Floor Price Strategies and Rules – Expected August 2019
- Publishers are limited to setting more than 100 rules at a platform level for each interested buyer (including Google).
- Large publishers often prefer to use hundreds of different rules for each buyer to ensure price consistency and unique pricing to each demand source across their portfolio of programmatic and direct deals.
- Google has recently stated that it is open to exceptions and willing to change the allowed limit if during testing they find that it is too low throughout summer 2019.
- Publishers should focus on determining the true value of their inventory and adjust pricing reflective of their existing advertising deals and how buyers are actually valuing their inventory rather than pricing how they believe that it should be valued.

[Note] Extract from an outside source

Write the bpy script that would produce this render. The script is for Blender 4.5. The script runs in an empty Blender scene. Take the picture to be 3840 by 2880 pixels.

Reporting and Data Sharing – Expected August 2019
- Both publishers and advertisers will have to share and receive bid data. More bid data will be shared with publishers and advertisers than ever before.
- Publishers will be exposed to an aggregation of data from opted-in buyers as well as deeper visibility into each type of auction to give more in-depth analytics for pricing strategies.
- Publisher pricing from non-guaranteed advertising sources will not be shared with buyers before they bid in the auction.
- Publishers will now have the ability to receive reporting on all bids submitted by buyers from Google Ads and Display & Video 360.
- Both Authorized Buyers and Exchange Bidding buyers will both be able to see the winning prices for auctions they participated in.
- Greater transparency, operational simplicity, and more informed bidders. Buyers receive more pricing insights (data) in order to more effectively evaluate a publisher’s inventory.